Evet, “19 EYLÜL, ŞEHİT VE GAZİLER GÜNÜ”nün, bağrından çıkardığı evlâtlarını hatırlayan aziz milletimizin huzur ve saadetine, devletimizin ebed müddet payidar kalmasına vesile olmasını Cenab-ı Allah’tan niyaz ve temenni ederiz.
Vatan çocukları, “barış” afyonu ile uyutularak, Türk topraklarında hür ve müstakil olarak yaşamaları için atalarının kendileri uğruna döktükleri kan unutturulmak istenmektedir. Milletimizin istikbali o lan çocuklarımız, üniversite öğrencileri dahil olmak üzere, “ŞEHİT” ve “GAZİ”liğin ne olduğunu yeterince bilmiyorlar!
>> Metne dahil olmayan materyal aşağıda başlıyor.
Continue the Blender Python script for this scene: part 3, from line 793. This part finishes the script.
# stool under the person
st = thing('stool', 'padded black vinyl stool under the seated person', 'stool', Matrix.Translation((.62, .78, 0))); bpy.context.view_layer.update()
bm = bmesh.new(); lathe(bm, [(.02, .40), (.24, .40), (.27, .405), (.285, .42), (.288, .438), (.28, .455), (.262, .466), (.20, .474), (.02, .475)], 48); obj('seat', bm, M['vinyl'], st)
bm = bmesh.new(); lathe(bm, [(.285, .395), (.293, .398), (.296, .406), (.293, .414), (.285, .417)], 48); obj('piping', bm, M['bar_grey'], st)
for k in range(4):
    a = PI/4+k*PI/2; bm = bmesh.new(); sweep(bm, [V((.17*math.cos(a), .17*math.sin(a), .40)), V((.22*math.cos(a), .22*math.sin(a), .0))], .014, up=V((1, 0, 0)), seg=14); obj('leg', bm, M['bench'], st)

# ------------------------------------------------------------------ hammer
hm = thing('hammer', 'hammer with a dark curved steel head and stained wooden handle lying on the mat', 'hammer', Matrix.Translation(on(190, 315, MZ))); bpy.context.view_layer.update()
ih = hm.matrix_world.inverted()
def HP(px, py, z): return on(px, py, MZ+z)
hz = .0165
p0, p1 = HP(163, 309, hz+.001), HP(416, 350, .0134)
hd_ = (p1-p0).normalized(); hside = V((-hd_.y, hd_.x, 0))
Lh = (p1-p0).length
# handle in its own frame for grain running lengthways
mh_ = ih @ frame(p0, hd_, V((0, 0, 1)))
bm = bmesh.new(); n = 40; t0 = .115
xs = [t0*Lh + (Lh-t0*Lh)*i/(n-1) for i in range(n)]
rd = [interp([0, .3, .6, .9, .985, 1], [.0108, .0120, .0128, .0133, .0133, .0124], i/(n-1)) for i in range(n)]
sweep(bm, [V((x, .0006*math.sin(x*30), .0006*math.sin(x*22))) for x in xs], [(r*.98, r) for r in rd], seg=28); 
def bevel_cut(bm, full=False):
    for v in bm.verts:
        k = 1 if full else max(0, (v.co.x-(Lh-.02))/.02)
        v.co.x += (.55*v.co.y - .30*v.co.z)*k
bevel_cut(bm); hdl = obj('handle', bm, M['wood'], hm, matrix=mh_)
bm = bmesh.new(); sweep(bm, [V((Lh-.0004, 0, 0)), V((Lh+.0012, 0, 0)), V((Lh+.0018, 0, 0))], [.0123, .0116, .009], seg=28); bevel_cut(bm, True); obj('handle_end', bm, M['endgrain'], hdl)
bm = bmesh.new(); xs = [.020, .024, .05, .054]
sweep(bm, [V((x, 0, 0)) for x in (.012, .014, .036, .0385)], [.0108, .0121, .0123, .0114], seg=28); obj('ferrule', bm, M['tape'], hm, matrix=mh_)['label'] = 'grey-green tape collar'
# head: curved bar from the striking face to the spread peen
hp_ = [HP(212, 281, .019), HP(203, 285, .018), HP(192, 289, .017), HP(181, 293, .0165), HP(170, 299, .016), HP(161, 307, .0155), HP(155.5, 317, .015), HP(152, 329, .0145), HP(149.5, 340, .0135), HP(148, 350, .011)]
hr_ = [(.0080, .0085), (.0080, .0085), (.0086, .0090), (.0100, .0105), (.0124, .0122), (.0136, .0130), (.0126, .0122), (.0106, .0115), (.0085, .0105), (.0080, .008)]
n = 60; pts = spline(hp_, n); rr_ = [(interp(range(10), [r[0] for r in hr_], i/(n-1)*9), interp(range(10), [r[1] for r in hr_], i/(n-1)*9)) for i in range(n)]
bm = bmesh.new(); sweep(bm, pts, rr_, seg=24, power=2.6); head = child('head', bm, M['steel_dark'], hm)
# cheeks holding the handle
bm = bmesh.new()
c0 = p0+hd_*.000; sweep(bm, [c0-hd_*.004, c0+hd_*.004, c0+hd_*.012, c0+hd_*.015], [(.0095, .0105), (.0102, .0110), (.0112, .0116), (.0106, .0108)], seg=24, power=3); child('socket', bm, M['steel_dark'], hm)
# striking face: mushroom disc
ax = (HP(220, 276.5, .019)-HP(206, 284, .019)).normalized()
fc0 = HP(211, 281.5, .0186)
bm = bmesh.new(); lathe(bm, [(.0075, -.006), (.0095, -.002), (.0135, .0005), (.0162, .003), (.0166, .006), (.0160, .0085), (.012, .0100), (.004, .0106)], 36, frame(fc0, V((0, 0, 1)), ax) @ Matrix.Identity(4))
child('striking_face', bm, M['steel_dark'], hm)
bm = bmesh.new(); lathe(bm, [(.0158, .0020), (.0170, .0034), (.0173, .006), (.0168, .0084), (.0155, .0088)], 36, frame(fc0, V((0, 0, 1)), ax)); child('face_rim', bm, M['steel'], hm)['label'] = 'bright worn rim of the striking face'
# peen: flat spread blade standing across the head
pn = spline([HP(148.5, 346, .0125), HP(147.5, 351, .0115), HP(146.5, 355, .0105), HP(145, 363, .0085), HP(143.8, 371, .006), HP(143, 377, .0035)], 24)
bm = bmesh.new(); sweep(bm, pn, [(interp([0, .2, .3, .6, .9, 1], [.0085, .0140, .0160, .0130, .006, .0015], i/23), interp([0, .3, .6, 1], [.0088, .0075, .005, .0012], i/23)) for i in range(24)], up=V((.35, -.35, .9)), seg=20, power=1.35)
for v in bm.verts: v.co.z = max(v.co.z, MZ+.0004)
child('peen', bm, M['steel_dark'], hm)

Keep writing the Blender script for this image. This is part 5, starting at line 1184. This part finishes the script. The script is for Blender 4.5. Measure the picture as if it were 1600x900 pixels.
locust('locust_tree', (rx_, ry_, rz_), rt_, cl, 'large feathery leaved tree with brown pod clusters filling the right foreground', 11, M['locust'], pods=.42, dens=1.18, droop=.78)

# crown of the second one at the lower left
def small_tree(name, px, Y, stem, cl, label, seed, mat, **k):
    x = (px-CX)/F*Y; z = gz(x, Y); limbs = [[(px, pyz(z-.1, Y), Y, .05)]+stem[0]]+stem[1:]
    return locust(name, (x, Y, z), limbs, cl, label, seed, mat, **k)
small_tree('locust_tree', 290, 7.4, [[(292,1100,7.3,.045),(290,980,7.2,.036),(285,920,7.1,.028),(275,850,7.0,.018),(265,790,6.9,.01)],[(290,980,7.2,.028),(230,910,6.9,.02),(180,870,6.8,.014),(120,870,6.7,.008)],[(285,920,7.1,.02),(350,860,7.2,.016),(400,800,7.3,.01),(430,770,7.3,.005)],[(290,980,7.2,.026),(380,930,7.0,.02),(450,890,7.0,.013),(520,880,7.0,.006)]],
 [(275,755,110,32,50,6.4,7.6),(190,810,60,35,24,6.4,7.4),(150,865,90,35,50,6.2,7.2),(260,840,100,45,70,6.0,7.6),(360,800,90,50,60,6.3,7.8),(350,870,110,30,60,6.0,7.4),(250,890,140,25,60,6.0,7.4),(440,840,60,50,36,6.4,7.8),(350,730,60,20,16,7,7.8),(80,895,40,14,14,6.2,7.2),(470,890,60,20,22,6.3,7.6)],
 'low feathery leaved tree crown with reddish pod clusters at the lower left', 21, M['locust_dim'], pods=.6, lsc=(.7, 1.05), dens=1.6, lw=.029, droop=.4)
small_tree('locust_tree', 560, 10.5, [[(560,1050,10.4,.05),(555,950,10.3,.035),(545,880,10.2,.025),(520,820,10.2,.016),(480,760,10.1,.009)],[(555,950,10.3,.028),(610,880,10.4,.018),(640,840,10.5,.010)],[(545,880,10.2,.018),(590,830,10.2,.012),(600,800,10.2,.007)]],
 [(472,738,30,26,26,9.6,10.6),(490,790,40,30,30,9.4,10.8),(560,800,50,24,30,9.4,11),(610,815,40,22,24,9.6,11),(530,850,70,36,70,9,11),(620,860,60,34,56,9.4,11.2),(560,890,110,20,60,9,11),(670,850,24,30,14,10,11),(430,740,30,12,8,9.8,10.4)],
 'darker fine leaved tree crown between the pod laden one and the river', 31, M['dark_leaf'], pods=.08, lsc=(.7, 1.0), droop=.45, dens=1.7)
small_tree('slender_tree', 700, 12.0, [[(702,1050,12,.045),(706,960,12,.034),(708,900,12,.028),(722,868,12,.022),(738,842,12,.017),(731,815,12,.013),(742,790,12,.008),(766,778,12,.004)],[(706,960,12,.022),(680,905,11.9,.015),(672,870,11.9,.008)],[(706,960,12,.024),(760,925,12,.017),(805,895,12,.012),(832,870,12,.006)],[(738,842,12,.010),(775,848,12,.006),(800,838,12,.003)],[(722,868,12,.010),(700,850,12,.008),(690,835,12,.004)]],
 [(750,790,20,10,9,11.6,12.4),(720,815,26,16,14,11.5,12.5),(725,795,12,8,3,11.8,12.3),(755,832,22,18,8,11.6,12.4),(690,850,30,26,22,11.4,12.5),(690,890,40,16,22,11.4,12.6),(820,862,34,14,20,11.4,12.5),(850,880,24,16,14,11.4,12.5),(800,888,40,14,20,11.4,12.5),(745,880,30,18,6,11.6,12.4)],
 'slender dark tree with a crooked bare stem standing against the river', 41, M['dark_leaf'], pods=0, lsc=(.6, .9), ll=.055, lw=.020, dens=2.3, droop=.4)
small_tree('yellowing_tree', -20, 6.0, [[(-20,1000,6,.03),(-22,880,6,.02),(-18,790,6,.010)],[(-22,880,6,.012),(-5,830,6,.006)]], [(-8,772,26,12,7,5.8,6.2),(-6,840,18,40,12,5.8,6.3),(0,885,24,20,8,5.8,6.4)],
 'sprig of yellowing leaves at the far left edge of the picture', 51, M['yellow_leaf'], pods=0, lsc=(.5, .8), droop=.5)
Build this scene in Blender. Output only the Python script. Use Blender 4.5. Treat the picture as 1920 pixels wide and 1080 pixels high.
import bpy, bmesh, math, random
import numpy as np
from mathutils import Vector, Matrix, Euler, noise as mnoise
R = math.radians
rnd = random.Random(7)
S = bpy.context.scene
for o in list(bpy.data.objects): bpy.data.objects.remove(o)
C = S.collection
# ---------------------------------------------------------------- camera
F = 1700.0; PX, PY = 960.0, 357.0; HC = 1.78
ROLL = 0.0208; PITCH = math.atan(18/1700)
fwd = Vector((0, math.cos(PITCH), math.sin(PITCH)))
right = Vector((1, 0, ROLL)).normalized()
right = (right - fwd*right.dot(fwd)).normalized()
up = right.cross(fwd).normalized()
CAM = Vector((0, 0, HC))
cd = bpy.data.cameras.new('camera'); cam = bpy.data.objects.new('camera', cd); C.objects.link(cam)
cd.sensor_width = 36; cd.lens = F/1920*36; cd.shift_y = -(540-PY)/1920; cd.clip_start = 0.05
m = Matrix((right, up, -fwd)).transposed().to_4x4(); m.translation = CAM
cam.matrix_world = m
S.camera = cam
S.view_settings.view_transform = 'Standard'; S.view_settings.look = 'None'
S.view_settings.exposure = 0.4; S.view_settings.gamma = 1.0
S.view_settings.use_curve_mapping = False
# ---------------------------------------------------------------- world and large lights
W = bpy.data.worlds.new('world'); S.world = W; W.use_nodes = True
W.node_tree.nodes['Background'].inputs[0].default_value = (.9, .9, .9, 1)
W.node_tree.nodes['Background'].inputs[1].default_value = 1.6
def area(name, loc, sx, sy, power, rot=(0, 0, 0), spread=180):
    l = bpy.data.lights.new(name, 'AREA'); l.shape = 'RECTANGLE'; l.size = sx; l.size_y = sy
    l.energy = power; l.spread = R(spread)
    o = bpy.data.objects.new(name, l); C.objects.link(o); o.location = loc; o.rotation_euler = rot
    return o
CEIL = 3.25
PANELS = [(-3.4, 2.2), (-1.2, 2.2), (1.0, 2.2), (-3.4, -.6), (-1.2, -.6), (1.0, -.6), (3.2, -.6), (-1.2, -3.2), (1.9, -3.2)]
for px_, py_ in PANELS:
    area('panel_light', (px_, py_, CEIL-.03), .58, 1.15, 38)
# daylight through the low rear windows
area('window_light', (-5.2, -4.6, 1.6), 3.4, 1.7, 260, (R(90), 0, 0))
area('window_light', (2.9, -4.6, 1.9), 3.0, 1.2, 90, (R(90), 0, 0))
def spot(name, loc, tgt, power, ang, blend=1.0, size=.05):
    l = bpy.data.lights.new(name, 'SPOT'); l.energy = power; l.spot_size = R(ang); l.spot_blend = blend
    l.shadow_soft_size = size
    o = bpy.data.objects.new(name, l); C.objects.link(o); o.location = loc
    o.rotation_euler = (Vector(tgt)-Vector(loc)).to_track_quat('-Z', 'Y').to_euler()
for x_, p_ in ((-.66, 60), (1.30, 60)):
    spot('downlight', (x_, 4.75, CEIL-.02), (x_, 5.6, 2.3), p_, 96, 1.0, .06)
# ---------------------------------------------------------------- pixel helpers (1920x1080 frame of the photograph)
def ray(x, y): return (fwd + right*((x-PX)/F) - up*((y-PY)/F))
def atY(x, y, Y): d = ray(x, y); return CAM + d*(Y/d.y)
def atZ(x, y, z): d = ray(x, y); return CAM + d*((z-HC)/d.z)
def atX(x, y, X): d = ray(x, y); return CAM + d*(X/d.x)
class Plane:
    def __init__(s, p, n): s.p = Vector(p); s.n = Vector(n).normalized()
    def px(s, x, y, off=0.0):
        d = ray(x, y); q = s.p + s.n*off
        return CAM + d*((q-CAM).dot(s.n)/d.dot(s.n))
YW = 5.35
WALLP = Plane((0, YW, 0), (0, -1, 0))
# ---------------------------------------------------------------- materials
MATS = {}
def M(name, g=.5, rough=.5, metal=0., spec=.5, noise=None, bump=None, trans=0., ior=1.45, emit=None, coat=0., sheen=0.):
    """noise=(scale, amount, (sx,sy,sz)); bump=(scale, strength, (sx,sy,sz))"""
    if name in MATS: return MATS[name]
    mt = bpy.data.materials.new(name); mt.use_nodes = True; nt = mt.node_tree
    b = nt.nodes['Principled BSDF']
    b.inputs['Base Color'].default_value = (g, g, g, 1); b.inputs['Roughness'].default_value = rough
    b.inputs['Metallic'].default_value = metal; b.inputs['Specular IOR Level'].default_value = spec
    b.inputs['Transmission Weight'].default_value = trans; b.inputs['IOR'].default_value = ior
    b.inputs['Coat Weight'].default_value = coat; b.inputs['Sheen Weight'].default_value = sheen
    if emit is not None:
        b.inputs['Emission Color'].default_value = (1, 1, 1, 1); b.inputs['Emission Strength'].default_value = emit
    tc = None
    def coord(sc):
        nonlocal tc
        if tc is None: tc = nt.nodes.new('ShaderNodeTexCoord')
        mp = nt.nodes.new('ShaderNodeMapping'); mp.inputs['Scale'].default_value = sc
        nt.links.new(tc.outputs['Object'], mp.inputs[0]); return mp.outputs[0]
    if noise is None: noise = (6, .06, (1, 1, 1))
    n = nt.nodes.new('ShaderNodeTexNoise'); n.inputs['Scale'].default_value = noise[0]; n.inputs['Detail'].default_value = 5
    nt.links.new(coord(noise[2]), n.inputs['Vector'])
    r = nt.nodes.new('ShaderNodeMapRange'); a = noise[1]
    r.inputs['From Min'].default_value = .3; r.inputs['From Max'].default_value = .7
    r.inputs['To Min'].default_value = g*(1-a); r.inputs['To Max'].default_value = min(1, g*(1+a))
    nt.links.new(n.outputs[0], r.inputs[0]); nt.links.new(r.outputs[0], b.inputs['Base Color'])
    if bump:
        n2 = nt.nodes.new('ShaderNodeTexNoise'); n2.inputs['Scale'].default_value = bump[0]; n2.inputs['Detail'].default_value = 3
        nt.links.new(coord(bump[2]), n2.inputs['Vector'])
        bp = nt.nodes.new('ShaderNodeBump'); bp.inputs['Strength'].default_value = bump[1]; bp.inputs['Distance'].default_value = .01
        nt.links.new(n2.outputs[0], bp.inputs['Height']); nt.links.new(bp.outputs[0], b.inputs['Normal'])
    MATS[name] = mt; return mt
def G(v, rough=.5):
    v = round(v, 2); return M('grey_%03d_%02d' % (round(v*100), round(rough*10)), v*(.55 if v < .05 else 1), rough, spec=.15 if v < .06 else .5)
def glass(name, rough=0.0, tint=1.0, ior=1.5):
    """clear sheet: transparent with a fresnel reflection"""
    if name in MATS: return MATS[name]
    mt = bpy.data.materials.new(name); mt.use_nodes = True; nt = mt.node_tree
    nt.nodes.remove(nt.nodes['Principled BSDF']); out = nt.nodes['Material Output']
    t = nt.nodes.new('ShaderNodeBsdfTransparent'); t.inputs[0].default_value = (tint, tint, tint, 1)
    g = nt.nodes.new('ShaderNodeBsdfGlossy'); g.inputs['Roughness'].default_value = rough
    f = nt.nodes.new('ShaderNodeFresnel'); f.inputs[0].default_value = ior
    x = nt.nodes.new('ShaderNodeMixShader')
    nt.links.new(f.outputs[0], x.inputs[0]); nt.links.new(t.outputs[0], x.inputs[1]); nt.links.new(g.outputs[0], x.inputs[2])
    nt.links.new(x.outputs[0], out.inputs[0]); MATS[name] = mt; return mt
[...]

Bu acı hakikate ermek isteyenler, yakın çevrelerinden sormaya başlayabilirler.
“GAZİ” aziz vatan toprağını işgal ederek, kendisini ve aziz milletini esir edip, sürü hâlinde mankafa, köle yapmak isteyen Türk milletinin düşmanlarına karşı muharebe meydanlarında savaşan, savaşırken de geride bıraktığı yâri ve yâranını; vatan toprağı haricinde mal ve mülkünü düşünmeyen; düşman karşısında savaşırken “VATAN”, “MİLLET”, “DEVLET” ve “DİN” uğruna vuruşan kahraman askerdir. Bu “Kahraman Gazi”, muharebe meydanında yaralanan göğsünü kabarta kabarta, başı dik, alnı açık, vatanı ve milleti uğruna karşılıksız hizmet edebilmenin gurur ve şuuruyla, hürriyet ve istiklâlini sağladığı vatanın caddelerinde gönül huzuruyla gezen bir “tarih âbidesi”dir.
“GAZİ”: muharebe meydanlarından dönüp, şerefli hizmetini tamamladıktan sonra, gözlerini vatanın ufkuna dikip, tepelediği mütecaviz düşmanların ekonomik, kültürel, siyasî ve askerî bir taarruzuna karşı tetikte duran; kulağı komutanlarının, “silâh başına!” emrinde bekleyen, çelik irâdeli “millî kahraman”dır. “GAZİ”: kalan ömrünü, evlâtlarını vatan ve millet sevgisiyle, millî değerlerin savunucusu olarak yetiştiren; kimseye muhtaç olmayacak şekilde çalışıp okuyarak; ibadet ederek, ibadetinin arkasından ailesine, Türk milletine ve devletine, insanlık âlemine dua ederek geçiren “ALPEREN”dir. “GAZİ”: kendisine vatanda huzur içinde yaşamayı sağlayan millet fertleri tarafından hürmet gösterilen, gazinin de hürmet gördüğü kardeşine karşı “meğer sen daha ne çok şeylere lâyıkmışsın” deyip de, daha fazla hizmet edebilmenin aşkıyla yanan “DERVİŞ” karakterli, tevazu sahibi “YİĞİT”tir.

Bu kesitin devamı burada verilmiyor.